His second contribution was his leadership in the fight to hold the US Internal Revenue Service (IRS) accountable, after IRS bureaucrats leaked information about donors to non-profit advocacy groups. This caused embarrassment to many of those donors (especially when the cause they supported was delicate or controversial) and thus resulted into economic damage for the advocacy organizations.
Hatch understood that these leaks did not happen by coincidence, and were an attempt by some tax bureaucrats to damage certain movements for ideological or political reasons. The Senator reminded the IRS that nobody, not even a powerful tax agency, is above the law.
As attorney Cleta Mitchell, a partner in the Washington, D.C., office of Foley & Lardner, who represented many of the advocacy and activist groups targeted by the IRS, noted in November 2014 in The Wall Street Journal, “Congress should rein in the Internal Revenue Service.” “Bringing the IRS to heel,” Mitchell explained, “can start with re-energizing and expanding congressional investigations and holding accountable those responsible for the targeting and other abuses.”
At that time, in November 2014, right after mid-term elections gave the Republican Party control of both Houses of the Congress, among the top investigative priorities of the American Parliament were, according to Mitchell, the ideologically based tax audits performed, possibly illegally, by certain IRS bureaucrats, “[t]he IRS seizure of taxpayer assets and bank accounts without due process;” “[t]he illegal disclosure of confidential taxpayer information to the media, to other federal agencies and to state and local partisan political officials.”
I quote this article because it shows that the tendency by some tax bureaucrats to act illegally for ideological reasons is not a Taiwanese problem only.

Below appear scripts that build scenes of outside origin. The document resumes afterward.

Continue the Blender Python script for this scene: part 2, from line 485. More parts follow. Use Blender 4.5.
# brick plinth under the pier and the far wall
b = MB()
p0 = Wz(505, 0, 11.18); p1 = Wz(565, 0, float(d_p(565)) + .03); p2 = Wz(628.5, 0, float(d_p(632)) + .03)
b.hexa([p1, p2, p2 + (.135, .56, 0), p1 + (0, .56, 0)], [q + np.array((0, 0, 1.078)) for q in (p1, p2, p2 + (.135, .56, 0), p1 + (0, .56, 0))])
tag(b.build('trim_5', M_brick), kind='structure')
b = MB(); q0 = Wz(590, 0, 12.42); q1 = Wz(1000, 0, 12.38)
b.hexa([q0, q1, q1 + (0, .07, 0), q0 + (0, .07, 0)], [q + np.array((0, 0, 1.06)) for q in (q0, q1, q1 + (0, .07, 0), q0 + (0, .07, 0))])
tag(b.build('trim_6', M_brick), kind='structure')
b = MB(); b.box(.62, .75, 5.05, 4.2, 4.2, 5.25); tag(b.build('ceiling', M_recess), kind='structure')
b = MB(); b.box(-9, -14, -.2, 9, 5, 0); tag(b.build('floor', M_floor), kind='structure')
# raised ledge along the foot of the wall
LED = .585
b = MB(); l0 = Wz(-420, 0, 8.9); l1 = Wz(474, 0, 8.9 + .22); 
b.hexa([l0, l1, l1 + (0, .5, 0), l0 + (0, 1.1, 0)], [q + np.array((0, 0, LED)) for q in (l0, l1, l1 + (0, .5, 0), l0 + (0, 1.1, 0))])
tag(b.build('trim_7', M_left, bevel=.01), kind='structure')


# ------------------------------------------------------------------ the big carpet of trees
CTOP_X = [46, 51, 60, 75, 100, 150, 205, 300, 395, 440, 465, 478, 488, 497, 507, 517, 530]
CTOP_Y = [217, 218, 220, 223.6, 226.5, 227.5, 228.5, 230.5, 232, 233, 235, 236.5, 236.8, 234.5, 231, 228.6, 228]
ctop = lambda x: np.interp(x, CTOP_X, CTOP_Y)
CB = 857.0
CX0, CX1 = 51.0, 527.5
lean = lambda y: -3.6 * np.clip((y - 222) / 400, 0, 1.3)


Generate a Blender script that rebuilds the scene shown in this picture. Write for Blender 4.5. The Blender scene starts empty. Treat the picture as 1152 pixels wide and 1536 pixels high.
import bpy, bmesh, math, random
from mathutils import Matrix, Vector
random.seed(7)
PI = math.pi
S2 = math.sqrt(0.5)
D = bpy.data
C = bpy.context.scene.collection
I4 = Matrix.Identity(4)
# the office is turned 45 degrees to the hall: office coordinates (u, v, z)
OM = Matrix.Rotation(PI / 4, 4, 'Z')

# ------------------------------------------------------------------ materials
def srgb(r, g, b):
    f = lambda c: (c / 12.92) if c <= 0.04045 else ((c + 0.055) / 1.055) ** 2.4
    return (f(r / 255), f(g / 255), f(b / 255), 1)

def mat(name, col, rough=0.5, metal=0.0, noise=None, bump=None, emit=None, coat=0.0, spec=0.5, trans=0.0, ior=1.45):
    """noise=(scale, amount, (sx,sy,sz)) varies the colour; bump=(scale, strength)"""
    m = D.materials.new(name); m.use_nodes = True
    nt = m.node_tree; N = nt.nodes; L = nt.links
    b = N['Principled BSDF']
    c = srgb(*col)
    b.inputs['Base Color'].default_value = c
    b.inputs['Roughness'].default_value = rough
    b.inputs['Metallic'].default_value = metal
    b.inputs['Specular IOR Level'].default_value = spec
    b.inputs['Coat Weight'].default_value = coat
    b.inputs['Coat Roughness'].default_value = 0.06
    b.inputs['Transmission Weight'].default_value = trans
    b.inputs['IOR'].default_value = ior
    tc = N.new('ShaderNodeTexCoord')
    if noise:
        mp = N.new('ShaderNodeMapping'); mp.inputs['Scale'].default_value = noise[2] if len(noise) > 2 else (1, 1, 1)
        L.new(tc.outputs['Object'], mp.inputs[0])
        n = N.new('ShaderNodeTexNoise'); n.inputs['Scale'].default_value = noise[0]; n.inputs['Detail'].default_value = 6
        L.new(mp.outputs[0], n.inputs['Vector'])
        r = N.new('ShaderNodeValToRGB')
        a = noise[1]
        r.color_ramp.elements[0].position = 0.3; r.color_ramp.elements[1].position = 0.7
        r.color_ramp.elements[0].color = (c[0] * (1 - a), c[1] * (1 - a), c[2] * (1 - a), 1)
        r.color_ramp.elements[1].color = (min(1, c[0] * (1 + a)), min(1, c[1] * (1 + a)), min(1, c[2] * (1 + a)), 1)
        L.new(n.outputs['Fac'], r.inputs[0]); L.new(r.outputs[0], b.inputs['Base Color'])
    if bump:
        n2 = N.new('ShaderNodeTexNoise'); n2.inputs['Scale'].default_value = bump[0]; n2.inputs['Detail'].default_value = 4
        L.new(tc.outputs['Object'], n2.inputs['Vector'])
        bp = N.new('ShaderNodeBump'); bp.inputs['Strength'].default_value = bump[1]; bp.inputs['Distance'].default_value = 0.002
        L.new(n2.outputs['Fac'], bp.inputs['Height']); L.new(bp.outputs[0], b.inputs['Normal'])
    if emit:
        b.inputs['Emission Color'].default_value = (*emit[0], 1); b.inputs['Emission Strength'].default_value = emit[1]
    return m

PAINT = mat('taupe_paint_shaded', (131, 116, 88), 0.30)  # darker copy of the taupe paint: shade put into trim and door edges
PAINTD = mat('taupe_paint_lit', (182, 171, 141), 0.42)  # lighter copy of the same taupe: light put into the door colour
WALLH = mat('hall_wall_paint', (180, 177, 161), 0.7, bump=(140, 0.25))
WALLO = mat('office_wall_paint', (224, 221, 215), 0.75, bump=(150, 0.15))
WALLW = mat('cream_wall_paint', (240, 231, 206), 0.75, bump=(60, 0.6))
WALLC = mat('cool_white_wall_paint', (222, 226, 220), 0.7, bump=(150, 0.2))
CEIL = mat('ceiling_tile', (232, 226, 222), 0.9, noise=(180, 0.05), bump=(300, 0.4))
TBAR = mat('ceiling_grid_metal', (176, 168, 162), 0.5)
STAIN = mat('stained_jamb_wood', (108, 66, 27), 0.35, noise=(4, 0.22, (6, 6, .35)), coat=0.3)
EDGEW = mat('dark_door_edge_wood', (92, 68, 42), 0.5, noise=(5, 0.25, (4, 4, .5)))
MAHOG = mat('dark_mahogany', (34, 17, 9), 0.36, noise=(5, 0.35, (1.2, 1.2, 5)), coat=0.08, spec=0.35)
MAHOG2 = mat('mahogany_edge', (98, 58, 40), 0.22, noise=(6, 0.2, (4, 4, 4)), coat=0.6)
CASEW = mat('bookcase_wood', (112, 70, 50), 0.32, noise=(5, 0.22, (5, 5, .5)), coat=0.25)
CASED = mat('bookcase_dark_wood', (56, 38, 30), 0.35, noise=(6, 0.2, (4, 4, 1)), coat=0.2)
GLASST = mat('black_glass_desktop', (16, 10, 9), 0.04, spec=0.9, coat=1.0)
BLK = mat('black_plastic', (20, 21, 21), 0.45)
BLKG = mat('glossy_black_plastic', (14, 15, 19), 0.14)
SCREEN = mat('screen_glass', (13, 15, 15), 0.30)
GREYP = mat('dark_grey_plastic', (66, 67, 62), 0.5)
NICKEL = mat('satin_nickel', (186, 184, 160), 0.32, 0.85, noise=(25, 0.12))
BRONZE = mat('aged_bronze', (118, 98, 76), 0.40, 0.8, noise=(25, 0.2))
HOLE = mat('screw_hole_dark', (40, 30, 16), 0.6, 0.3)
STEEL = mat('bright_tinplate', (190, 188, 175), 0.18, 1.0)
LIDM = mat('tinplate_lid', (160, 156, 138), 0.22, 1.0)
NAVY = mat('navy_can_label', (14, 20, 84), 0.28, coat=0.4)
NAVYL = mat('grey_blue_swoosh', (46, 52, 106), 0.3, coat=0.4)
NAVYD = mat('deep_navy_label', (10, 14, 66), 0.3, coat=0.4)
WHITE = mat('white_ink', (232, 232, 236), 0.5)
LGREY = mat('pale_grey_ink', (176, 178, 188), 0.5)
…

In the United States, as it happened in Taiwan thanks to Tai Ji Men, citizens mobilized for tax reform. Senator Hatch was one of their staunchest supporters.
One of the most active and effective advocacy group in America is called Americans for Tax Reform, an organization based in Washington, D.C. It has partners in the whole world and has cooperated with Senator Hatch and like-minded members of the Congress. Led by Grover Norquist, it was remotely inspired by President Ronald Reagan (1911-2004), who in 1981 was the author of the largest tax-cut in US history and did much to contain the intrusive power of the tax agencies.

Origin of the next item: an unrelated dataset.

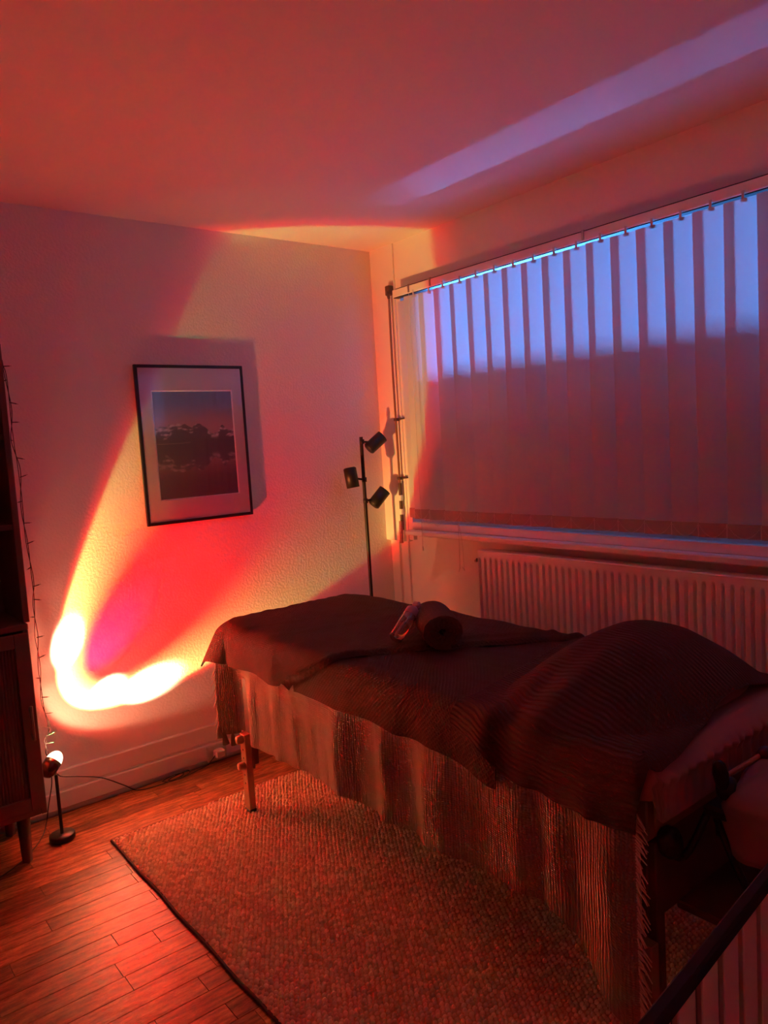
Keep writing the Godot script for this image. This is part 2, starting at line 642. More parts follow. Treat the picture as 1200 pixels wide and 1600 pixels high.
func multi(called: String, mesh: Mesh, spots: Array, m: Material, parent: Node) -> MultiMeshInstance3D:
	var mm := MultiMesh.new()
	mm.transform_format = MultiMesh.TRANSFORM_3D
	mm.mesh = mesh
	mm.instance_count = spots.size()
	var base: Vector3 = (parent as Node3D).position if parent != self else Vector3.ZERO
	for i in spots.size():
		var t: Transform3D = spots[i] if spots[i] is Transform3D else Transform3D(Basis(), spots[i])
		t.origin -= base
		mm.set_instance_transform(i, t)
	var o := MultiMeshInstance3D.new()
	o.multimesh = mm
	o.material_override = m
	place(o, called, parent)
	return o

func radiator() -> void:
	var r := thing("radiator", Vector3(-0.06, 0.12, 2.0), "long white ribbed panel radiator under the window sill", "radiator")
	var z0 := 0.805
	var z1 := 3.1
	var y0 := 0.30
	var y1 := 0.938
	# front sheet with pressed ribs
	var p := 0.0345
	var fx := func(zz: float, v: float) -> float:
		var ph := fposmod((zz - z0 - 0.02) / p, 1.0)
		var groove := smooth01(0.50, 0.64, ph) * (1.0 - smooth01(0.84, 0.98, ph))
		var ends := smooth01(0.03, 0.075, v) * (1.0 - smooth01(0.93, 0.965, v))
		return -0.098 + 0.012 * groove * ends
	var nz := int((z1 - z0) / p * 12.0)
	var vs := [0.0, 0.02, 0.035, 0.05, 0.065, 0.08, 0.5, 0.92, 0.932, 0.944, 0.956, 0.968, 0.985, 1.0]
	var f := func(u: float, v: float) -> Vector3:
		var vv: float = vs[int(round(v * (vs.size() - 1)))]
		var zz := lerpf(z0, z1, u)
		return Vector3(fx.call(zz, vv), lerpf(y0, y1 - 0.006, vv), zz)
	put("ribbed_panel", sheet(nz, vs.size() - 1, f, 0.0015), M.white_metal, r)
	var st := new_st()
	box(st, Vector3(-0.040, y0, z0), Vector3(-0.034, y1 - 0.006, z1), 0.002)
	obj("back_panel", st, M.white_metal, r)
	st = new_st()
	box(st, Vector3(-0.101, y1 - 0.008, z0 - 0.002), Vector3(-0.030, y1, z1), 0.003)
	obj("top_cover", st, M.white_metal, r)
	st = new_st()
	box(st, Vector3(-0.100, y0 + 0.01, z0 - 0.003), Vector3(-0.032, y1 - 0.004, z0 + 0.001), 0.001)
	obj("side_cover", st, M.white_metal, r)
	st = new_st()
	lathe(st, [Vector2(0, 0), Vector2(0.010, 0), Vector2(0.012, 0.012), Vector2(0.009, 0.016), Vector2(0.009, 0.03), Vector2(0, 0.03)], Transform3D(Basis(Vector3(1, 0, 0), Vector3(0, -1, 0), Vector3(0, 0, -1)), Vector3(-0.075, 0.885, z0 - 0.003)), 12)
	tube(st, [Vector3(-0.075, 0.915, z0 - 0.012), Vector3(-0.075, 0.855, z0 - 0.012)], 0.007, 8)
	obj("valve", st, M.black_metal, r)
	st = new_st()
	lathe(st, [Vector2(0, 0), Vector2(0.006, 0), Vector2(0.006, 0.01), Vector2(0, 0.01)], Transform3D(Basis(Vector3(1, 0, 0), Vector3(0, -1, 0), Vector3(0, 0, -1)), Vector3(-0.080, 0.880, z0 - 0.032)), 10)
	obj("valve_cap", st, M.chrome, r)
	st = new_st()
	tube(st, [Vector3(-0.06, 0.86, z0 - 0.012), Vector3(-0.06, 0.3, z0 - 0.012), Vector3(-0.06, 0.0, z0 - 0.012)], 0.006, 8)
	obj("pipe", st, M.white_metal, r)
	for zz in [1.1, 2.7]:
		st = new_st()
		box(st, Vector3(-0.036, 0.45, zz), Vector3(0.029, 0.80, zz + 0.03), 0.002)
		obj("wall_bracket", st, M.white_metal, r)

func picture() -> void:
	var x0 := -1.367
	var x1 := -0.838
	var y0 := 1.158
	var y1 := 1.874
	var zf := 0.021
	var p := thing("picture_frame", Vector3((x0 + x1) / 2, y0, 0.0), "black-framed photo of snowy mountains mirrored in a lake", "picture")
	var st := new_st()
	var w := 0.014
	box(st, Vector3(x0, y0, 0.006), Vector3(x0 + w, y1, zf), 0.0015)
	box(st, Vector3(x1 - w, y0, 0.006), Vector3(x1, y1, zf), 0.0015)
	box(st, Vector3(x0 + w, y0, 0.006), Vector3(x1 - w, y0 + w, zf), 0.0015)
	box(st, Vector3(x0 + w, y1 - w, 0.006), Vector3(x1 - w, y1, zf), 0.0015)
	obj("frame", st, M.black, p)
	st = new_st()
	box(st, Vector3(x0 + w, y0 + w, 0.006), Vector3(x1 - w, y1 - w, 0.0142))
	obj("backing", st, M.black, p)
	for cx in [x0 + 0.06, x1 - 0.06]:
		st = new_st()
		box(st, Vector3(cx - 0.01, y1 - 0.06, 0.0), Vector3(cx + 0.01, y1 - 0.03, 0.0065))
		obj("wall_hook", st, M.black, p)
	# mat with bevelled window
	var a0 := -1.2985
	var a1 := -0.9015
	var b0 := 1.266
	var b1 := 1.760
	st = new_st()
	st.set_smooth_group(-1)
	var zt := 0.0182
	var zb := 0.0150
	var o := [Vector3(x0 + w, y0 + w, zt), Vector3(x0 + w, y1 - w, zt), Vector3(x1 - w, y1 - w, zt), Vector3(x1 - w, y0 + w, zt)]
	var i1 := [Vector3(a0, b0, zt), Vector3(a0, b1, zt), Vector3(a1, b1, zt), Vector3(a1, b0, zt)]
	var e := 0.0055
	var i2 := [Vector3(a0 + e, b0 + e, zb), Vector3(a0 + e, b1 - e, zb), Vector3(a1 - e, b1 - e, zb), Vector3(a1 - e, b0 + e, zb)]
	for k in 4:
		var n := (k + 1) % 4
		quad(st, o[k], o[n], i1[n], i1[k])
	obj("mat_board", st, mat(lin(0.62, 0.52, 0.50), 0.8), p)
	st = new_st()
	st.set_smooth_group(-1)
	for k in 4:
		var n := (k + 1) % 4
		quad(st, i1[k], i1[n], i2[n], i2[k])
	obj("mat_bevel", st, mat(lin(0.92, 0.88, 0.86), 0.7), p)
	# print
	st = new_st()
	st.set_smooth_group(-1)
	quad(st, Vector3(a0, b1, zb - 0.0005), Vector3(a1, b1, zb - 0.0005), Vector3(a1, b0, zb - 0.0005), Vector3(a0, b0, zb - 0.0005))
	var pm := mat(Color.WHITE, 0.6)
	pm.albedo_texture = ImageTexture.create_from_image(mountain_photo())
	obj("print", st, pm, p)
	st = new_st()
	box(st, Vector3(x0 + w, y0 + w, 0.0190), Vector3(x1 - w, y1 - w, 0.0200))
	var gl := mat(Color(1, 1, 1, 0.04), 0.06)
	gl.transparency = BaseMaterial3D.TRANSPARENCY_ALPHA
	obj("glass", st, gl, p)

func mountain_photo() -> Image:
	var w := 320
	var h := 400
	var im := Image.create(w, h, false, Image.FORMAT_RGB8)
	var n := FastNoiseLite.new()
	n.seed = 9
	n.frequency = 0.012
	n.fractal_octaves = 5
	var tex := FastNoiseLite.new()
	tex.seed = 4
	tex.frequency = 0.022
	tex.fractal_octaves = 4
	tex.noise_type = FastNoiseLite.TYPE_SIMPLEX
	var shore := 0.51
	for x in w:
		var fx := float(x) / w
		# ridge: long snowy shoulder, a rocky hump in the middle, a dip, a steep peak on the right
		var ridge := 0.315 + 0.012 * sin(fx * 9.0 + 1.0) + 0.02 * n.get_noise_1d(x * 2.0)
		ridge += 0.05 * smoothstep(0.35, 0.46, fx) - 0.055 * exp(-pow((fx - 0.55) / 0.07, 2))
		ridge += 0.035 * smoothstep(0.62, 0.74, fx) - 0.075 * exp(-pow((fx - 0.84) / 0.055, 2)) - 0.03 * smoothstep(0.86, 1.0, fx)
		var rock := 0.05 + 0.03 * sin(fx * 13.0) + 0.025 * n.get_noise_1d(x * 4.0 + 200.0)
		for y in h:
			var fy := float(y) / h
			var water := fy > shore
			var yy := fy if not water else shore - (fy - shore) * 0.86
			var c := lin(0.11, 0.10, 0.17).lerp(lin(0.46, 0.24, 0.24), smoothstep(0.05, 0.34, yy))
			if water:
				c = lin(0.26, 0.11, 0.11).lerp(lin(0.006, 0.004, 0.006), smoothstep(0.60, 0.90, fy))
			var d := yy - ridge
			if d > 0.0:
				var t := tex.get_noise_2d(x * 1.0 + yy * 260.0, yy * h * 2.2)
				var snow := smoothstep(0.05, -0.05, d - rock - 0.09 * t + 0.10 * smoothstep(0.45, 0.6, fx) * smoothstep(0.70, 0.62, fx) )
				c = lin(0.012, 0.008, 0.010).lerp(lin(0.52, 0.40, 0.40) * (0.8 + 0.5 * t), snow)
				c = c.lerp(lin(0.006, 0.004, 0.005), smoothstep(0.42, 0.47, yy) * 0.9)
				if water:
					c = c.lerp(lin(0.015, 0.008, 0.01), 0.35)
			if absf(fy - 0.482 - 0.004 * sin(fx * 9.0)) < 0.004 and fx < 0.42:
				c = c.lerp(lin(0.34, 0.22, 0.20), 0.7)
			im.set_pixel(x, y, c)
	return im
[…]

Senator Hatch’s two main interests, tax reform and religious liberty, eventually came to meet. He was well aware that the IRS abuses often targeted religious and spiritual movements, or religiously motivated advocacy groups, which for whatever reason some tax bureaucrats did not like.
Americans for Tax Reform are well aware of the Tai Ji Men situation in Taiwan, also because I alerted them myself to the importance of the case. There is much that can inspire Tai Ji Men and their friends in the political career of Senator Hatch, especially when it comes to present the Tai Ji Men case to American audiences.

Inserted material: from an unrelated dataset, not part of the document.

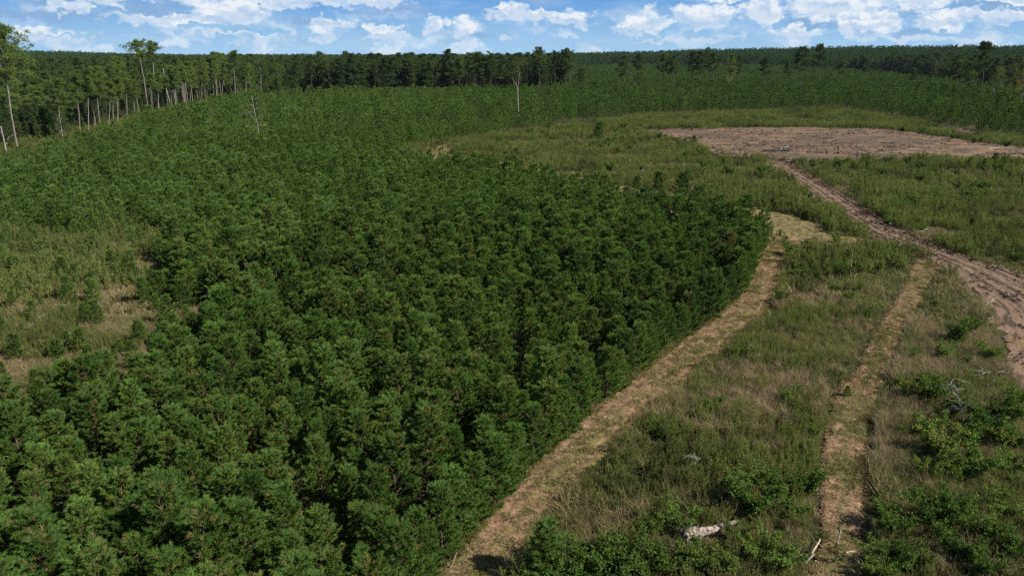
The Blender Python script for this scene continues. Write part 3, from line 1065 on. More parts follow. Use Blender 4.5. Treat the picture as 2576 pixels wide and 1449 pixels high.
def pine_points():
    out = []
    for (d0, d1, s1, s2) in ((0, 165, 2.55, 2.0), (165, 250, 3.0, 2.6), (250, 480, 4.3, 3.7), (480, 2200, 5.2, 4.8)):
        lo, hi = np.array([-1.0 * d1, max(8, d0 * 0.5)]), np.array([1.0 * d1, d1])
        lo[0], hi[0] = max(lo[0], -800), min(hi[0], 1200)
        hi[1] = min(hi[1], 1500)
        x, y = grid_pts((lo, hi), s2, rng, ROW, 0.22, s1)
        d = np.hypot(x, y)
        k = (d >= d0) & (d < d1) & in_view(x, y, 2.0)
        x, y = x[k], y[k]
        wob = (fbm(x, y, 0.35, 2) - 0.5) * 1.6
        k = inside(PL_PLANT, x + wob, y) & ~on_path(x, y)
        x, y, wob = x[k], y[k], wob[k]
        h = 4.0 * (0.80 + 0.42 * fbm(x, y, 0.035, 3)) * (1 + np.clip(rng.normal(size=len(x)), -2, 2) * 0.15)
        h *= np.where(np.hypot(x, y) > 250, 1.5, 1.0)
        gap = fbm(x + 300, y, 0.11, 3)
        far_ = np.hypot(x, y) > 250
        keep = (rng.rand(len(x)) > 0.05) & ~((gap > np.where(far_, 0.60, 0.76)) & (rng.rand(len(x)) < 0.75)) & ~(far_ & (np.abs(fbm(x, y, 0.02, 2) - 0.5) < 0.018))
        gl = inside(PL_GLADE, x + wob * 2, y + wob)
        rim = np.clip(dist_line(np.vstack([PL_GLADE, PL_GLADE[:1]]), x, y) / 7.0, 0, 1)
        keep = np.where(gl, rng.rand(len(x)) < 0.80 - 0.36 * rim, keep)
        h = np.where(gl, rng.uniform(1.1, 3.2, len(x)) * (1.25 - 0.35 * rim), h)
        # ragged, thinner strip along the tall forest
        edge = dist_line(poly(FAR_EDGE[-9:]), x, y)
        keep &= ~((edge < 10) & (rng.rand(len(x)) < 0.9))
        h = h * np.where(edge < 22, 0.55 + 0.45 * np.clip(edge / 22, 0, 1), 1.0)
        d = np.hypot(x, y)
        out.append(np.stack([x, y, h, gl.astype(float), d], 1)[keep])
    # the outermost row, right against the track
    pl = poly(TRACK_L)
    seg = np.linalg.norm(np.diff(pl, axis=0), axis=1)
    tt = np.arange(0, seg.sum(), 1.75)
    cs = np.concatenate([[0], np.cumsum(seg)])
    ex = np.interp(tt, cs, pl[:, 0]) - 0.35 + rng.normal(size=len(tt)) * 0.3
    ey = np.interp(tt, cs, pl[:, 1]) + rng.normal(size=len(tt)) * 0.3
    base = np.concatenate(out)
    base = base[dist_line(pl, base[:, 0], base[:, 1]) > 2.0]
    row = np.stack([ex, ey, rng.uniform(3.2, 4.7, len(tt)), 0 * tt, np.hypot(ex, ey)], 1)
    return np.concatenate([base, row])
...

A first point is that there is a sort of inertia, as Italian economist Pier Marco Ferraresi once called it when discussing the Tai Ji Men case, which leads tax bureaucrats who have made mistakes, or even have acted in bad faith, to continue on the same path unless somebody stops them. Senator Hatch understood it, and acted decisively, together with other activists and lawmakers, to rein the IRS in after it had abused its power, an important lesson for Taiwan.
Second, Senator Hatch taught us that an abusive tax system is particularly dangerous for freedom of religion or belief. Religious and spiritual movements are vulnerable, and ideologically motivated bureaucrats can do much damage to them.
Tax reform and the defense of freedom of religion or belief are inseparable. This was the “good battle” of Senator Orrin Hatch. The best way of remembering him is to apply his lesson to all cases in the world where tax abuses become a toll to deny freedom of religion or belief. It is what is happening today in the Tai Ji Men case.